Unlike his previous stories, which often take place in the countryside of his hometown in northern Jiangsu Province, Dragonfly Eyes is about life in an exotic and enchanting metropolis. It proves Cao’s ability to tell stories of urban as well as rural life. Despite a different background, Cao’s latest novel sustains his characteristically artistic and authentic style in giving glimpses of humanity amid hardship.

Cao inwardly nursed the plot of Dragonfly Eyes 20 years before eventually writing it. It originates in a moving story a friend told him many years earlier about her family in Shanghai. He was deeply touched, but bided his time before writing it as a novel. Those who know Cao and how he works are aware that it can often take him decades to mentally prepare the structure, plot, and linguistic style of a work. But once he starts, Cao writes at a phenomenal pace.
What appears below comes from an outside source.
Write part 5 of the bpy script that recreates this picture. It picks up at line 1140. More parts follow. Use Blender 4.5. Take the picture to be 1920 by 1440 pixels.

The actual writing of the 220,000-character novel Dragonfly Eyes took him just two and a half months. The perfectionist Cao then twice revised the work, painstakingly dwelling on every detail. Although seven years passed before the work was completed, Cao’s publisher was aware that Cao is an author that cherishes his reputation and so must be certain any piece of work of his is indeed finished. This is the principle Cao has followed since becoming a writer.